Start with this:
Dignity is an essential property of anything that has it.
Necessarily, something has dignity if and only if it is a person.
Therefore, personhood is an essential property of anything that has it.
Now, suppose the standard philosophical pro-choice view that
- Personhood consists in developed sophisticated cognitive faculties of the sort that fetuses and newborns lack but typical toddlers have.
Consider a newborn, Alice. By (4) Alice is not a person, but if she grows up into a typical toddler, that toddler will be a person. By (3), however, we cannot say that Alice will have become that person, since personhood is an essential property, and one cannot gain essential properties—either you necessarily have them or you necessarily lack them.
Call the toddler person “Alicia”. Then Alice is a different individual from Alicia.
So, what happens to Alice once we get to Alicia? Either Alice perishes or where Alicia is, there is Alice co-located with her.
Let’s suppose first the co-location option. We then have two conscious beings, Alice and Alicia, feeling the same things with the same brain, one (Alice) older than the other. We have standard and well-known problems with this absurd position (e.g., how does Alicia know that she is a person rather than just being an ex-fetus?).

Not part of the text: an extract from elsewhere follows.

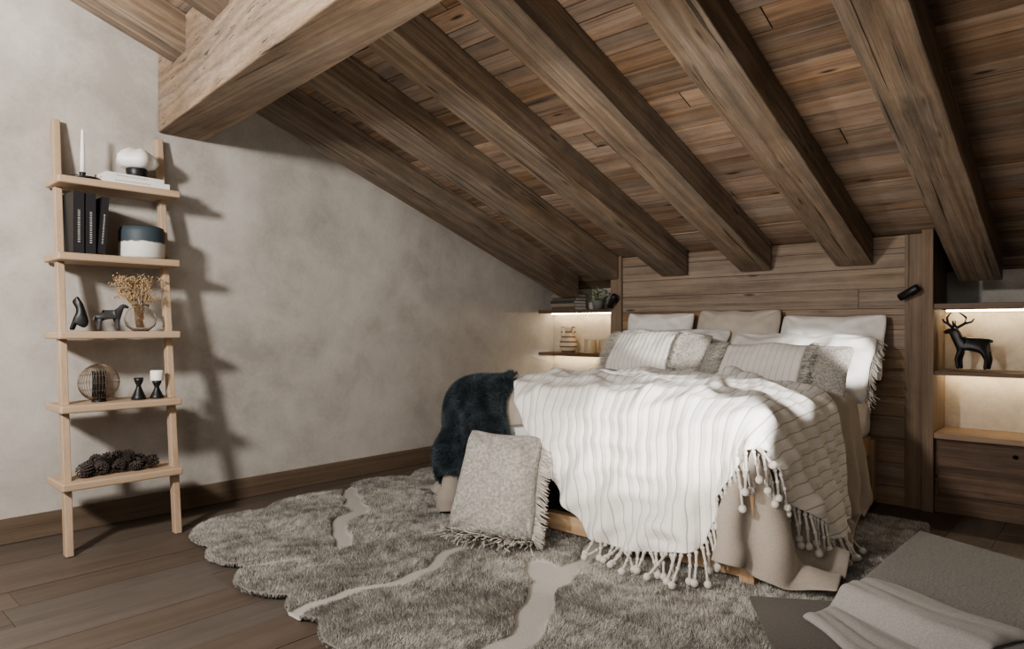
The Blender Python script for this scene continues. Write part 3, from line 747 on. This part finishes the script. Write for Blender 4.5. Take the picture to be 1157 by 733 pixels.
for vv in o.data.vertices:
    a=math.atan2(vv.co.y,vv.co.x); k=1+.07*math.cos(5*a)+.04*math.cos(3*a+1); vv.co.x*=k*.9; vv.co.y*=k*1.04
    vv.co.z+=.008*math.sin(a*3)*(vv.co.z>.1)
z=ZT[1]
for i,(y,T,L,le) in enumerate(((1.125,.05,.33,0),(1.18,.048,.325,0),(1.235,.035,.31,-.07))):
    book((-4.2,y,z+L/2+.003*(le!=0)),L,.2,T,M_bk,'black hardback book standing upright'+(' and leaning' if le else ''),'black books on the ladder shelf',upright=True,leanx=le,marks=M_lm)
M_pot=NT('two_tone_glaze'); tc=M_pot.n('ShaderNodeTexCoord'); sp=M_pot.n('ShaderNodeSeparateXYZ'); M_pot.l(tc.outputs['Object'],sp.inputs[0]); nz=M_pot.noise(tc.outputs['Object'],25,5)
hh=M_pot.math('ADD',sp.outputs[2],M_pot.math('MULTIPLY',nz,.03)); M_pot.col(M_pot.mix(M_pot.ramp(hh,[(.103,(0,0,0)),(.108,(1,1,1))]),(.66,.65,.62),(.045,.062,.075))); M_pot.rough(.6); M_pot.bump(nz,.3,.004)
o=lathe('vase',[(.0,0),(.108,0),(.118,.01),(.12,.15),(.112,.178),(.098,.185),(.094,.178),(.1,.15),(.1,.02),(.0,.02)],M_pot.m,(-4.2,1.445,z),48); tag(o,'round ceramic pot, slate blue above and white below','vase')
z=ZT[2]
def skin(name,nodes,edges,mat,loc,rz=0,sc=1.,par=None,sub=2):
    me=bpy.data.meshes.new(name); me.from_pydata([tuple(c*sc for c in n[:3]) for n in nodes],edges,[])
    o=bpy.data.objects.new(name,me); link(o); o.location=loc; o.rotation_euler=(0,0,rz)
    m=o.modifiers.new('Skin','SKIN'); m.use_smooth_shade=True
    for i,nn_ in enumerate(nodes): 
        rr=nn_[3]*sc; me.skin_vertices[0].data[i].radius=(rr,rr)
    me.skin_vertices[0].data[0].use_root=True
    m=o.modifiers.new('Sub','SUBSURF'); m.levels=sub; m.render_levels=sub
    me.materials.append(mat)
    if par: o.parent=par
    return o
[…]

But the option that Alice perishes when Alicia comes on the scene is also very strange. For even though Alice is not a person, it is obviously appropriate that Alice’s parents love for and care for her deeply. But if they love for and care for her deeply, they will have significant moral reason to prevent her from perishing. Therefore, they will have significant moral reason to give Alice drugs to arrest her intellectual development at a pre-personhood stage, to ensure that Alice does not perish. But this is a truly abhorrent conclusion!
Thus, we get absurdities from (3) and (4). This means that the pro-choice thinker who accepts (4) will have to reject (3). And they generally do so. This in turn requires them to reject (1) or (2). If they reject (2) but keep (1), then Alice the newborn must have dignity, since otherwise we have to say that Alice is a different entity from the later dignified Alicia, and both the theory that Alice perishes and the theory that Alice doesn’t perish is unacceptable. But if Alice the newborn has dignity, then the pro-choice argument from the lack of developed sophisticated cognitive abilities fails, because Alice the newborn lacks these abilities and so dignity comes apart from these abilities. But if dignity comes apart from these abilities, then the pro-choice argument based on personhood and these cognitive abilities is irrelevant. For it dignity is sufficient to ground a right to life, even absent personhood.
So, I think the pro-choice thinker who focuses on cognitive abilities will in the end need to deny that dignity is an essential property. I suspect most do deny that dignity is an essential property.
But I think the essentiality of dignity is pretty plausible. Dignity doesn’t seem to be something that can come and go. It seems no more alienable than the inalienable rights it grounds. It’s not an achievement, but is at the foundation of what we are.
2 comments:
You mention in the paper that dignity is the property of a person that makes it wrong to kill them when they are innocent.
How does dignity accomplish this? Is dignity the same as value?
I don't know how dignity accomplishes this.
But dignity is not the same as value. I think it's quite consistent (though I am not sure it's true) to think that all the giraffes on earth taken together have no less _value_ that one human, in the sense that if given a choice between saving all the giraffes and saving one human, it's reasonable to save the giraffes, but nonetheless it is wrong to kill one innocent human to save two humans, while it is not wrong to kill all the giraffes to save two comparable species of nonpersons. Dignity gives one deontological standing.